— Begin PROVIDED DATA —

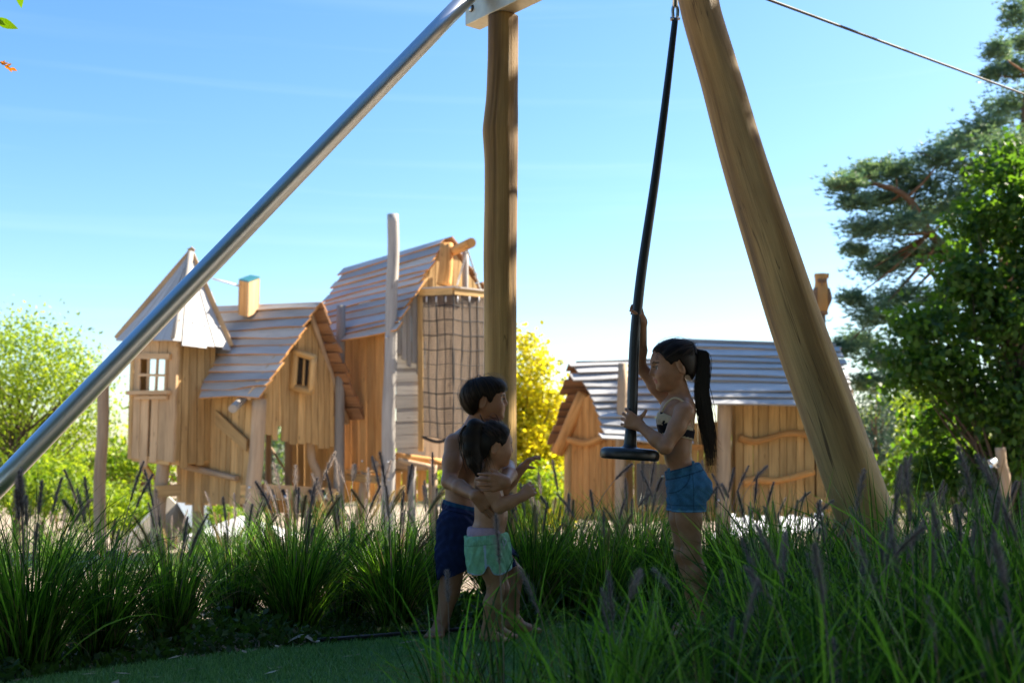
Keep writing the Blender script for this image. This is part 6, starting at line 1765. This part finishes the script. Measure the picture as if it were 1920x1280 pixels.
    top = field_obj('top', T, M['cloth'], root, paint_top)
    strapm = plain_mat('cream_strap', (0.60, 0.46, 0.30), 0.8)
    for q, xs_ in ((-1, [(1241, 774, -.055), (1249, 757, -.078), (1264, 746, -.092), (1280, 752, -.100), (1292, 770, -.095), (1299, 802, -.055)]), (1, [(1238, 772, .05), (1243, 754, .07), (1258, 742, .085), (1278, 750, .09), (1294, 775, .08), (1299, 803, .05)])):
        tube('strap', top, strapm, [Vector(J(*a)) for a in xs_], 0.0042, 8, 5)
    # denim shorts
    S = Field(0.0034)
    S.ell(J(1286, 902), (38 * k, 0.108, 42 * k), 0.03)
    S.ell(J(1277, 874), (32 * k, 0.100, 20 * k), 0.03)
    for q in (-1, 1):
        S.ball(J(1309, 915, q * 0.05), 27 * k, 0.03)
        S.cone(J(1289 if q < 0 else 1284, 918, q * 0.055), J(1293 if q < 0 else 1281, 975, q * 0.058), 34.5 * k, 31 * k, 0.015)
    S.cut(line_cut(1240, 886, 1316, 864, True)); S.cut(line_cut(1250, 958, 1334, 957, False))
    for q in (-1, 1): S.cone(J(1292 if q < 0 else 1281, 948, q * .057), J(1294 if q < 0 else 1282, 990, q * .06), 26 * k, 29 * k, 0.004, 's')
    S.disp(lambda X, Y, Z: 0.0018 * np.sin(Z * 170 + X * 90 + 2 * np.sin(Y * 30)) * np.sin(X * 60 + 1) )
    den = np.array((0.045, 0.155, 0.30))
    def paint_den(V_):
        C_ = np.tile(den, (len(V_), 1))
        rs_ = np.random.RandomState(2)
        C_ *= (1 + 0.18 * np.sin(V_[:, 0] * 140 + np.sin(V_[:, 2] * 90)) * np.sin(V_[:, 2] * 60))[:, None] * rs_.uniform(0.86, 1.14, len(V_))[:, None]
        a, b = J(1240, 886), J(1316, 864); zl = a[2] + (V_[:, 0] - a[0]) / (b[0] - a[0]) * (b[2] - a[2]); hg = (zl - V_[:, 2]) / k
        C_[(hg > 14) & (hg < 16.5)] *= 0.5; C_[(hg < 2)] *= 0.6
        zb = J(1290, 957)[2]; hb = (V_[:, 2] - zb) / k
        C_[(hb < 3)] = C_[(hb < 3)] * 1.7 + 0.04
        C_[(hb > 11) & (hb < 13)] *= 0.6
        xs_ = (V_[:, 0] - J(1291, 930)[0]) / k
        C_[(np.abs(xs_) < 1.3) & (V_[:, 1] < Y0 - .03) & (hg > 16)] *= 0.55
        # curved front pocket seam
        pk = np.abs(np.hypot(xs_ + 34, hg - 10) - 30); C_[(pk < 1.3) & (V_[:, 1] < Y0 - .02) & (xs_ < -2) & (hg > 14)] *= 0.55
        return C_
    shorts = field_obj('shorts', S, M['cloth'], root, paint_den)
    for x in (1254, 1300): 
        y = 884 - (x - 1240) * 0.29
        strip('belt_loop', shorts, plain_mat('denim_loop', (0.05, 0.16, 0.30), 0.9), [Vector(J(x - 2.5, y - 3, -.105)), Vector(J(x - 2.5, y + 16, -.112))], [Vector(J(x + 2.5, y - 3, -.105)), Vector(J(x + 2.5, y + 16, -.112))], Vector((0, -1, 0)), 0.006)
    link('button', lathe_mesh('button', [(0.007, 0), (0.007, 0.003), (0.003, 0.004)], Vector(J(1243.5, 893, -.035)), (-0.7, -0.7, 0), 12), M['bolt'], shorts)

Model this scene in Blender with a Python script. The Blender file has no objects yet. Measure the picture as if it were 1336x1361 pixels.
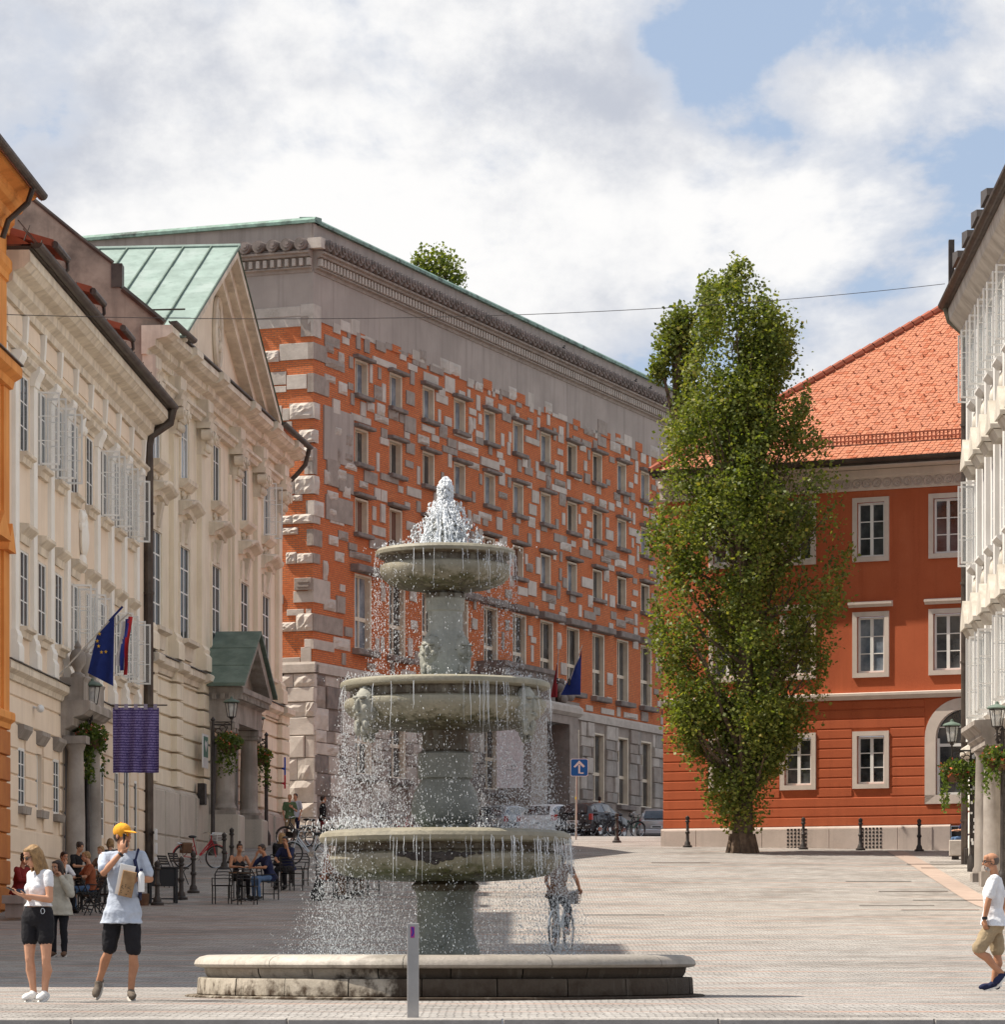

— End PROVIDED DATA —

▸ WHAT IS EXPECTED: Tell how many lines contain the word "picture", using only the number.

▸ THE ANSWER: 2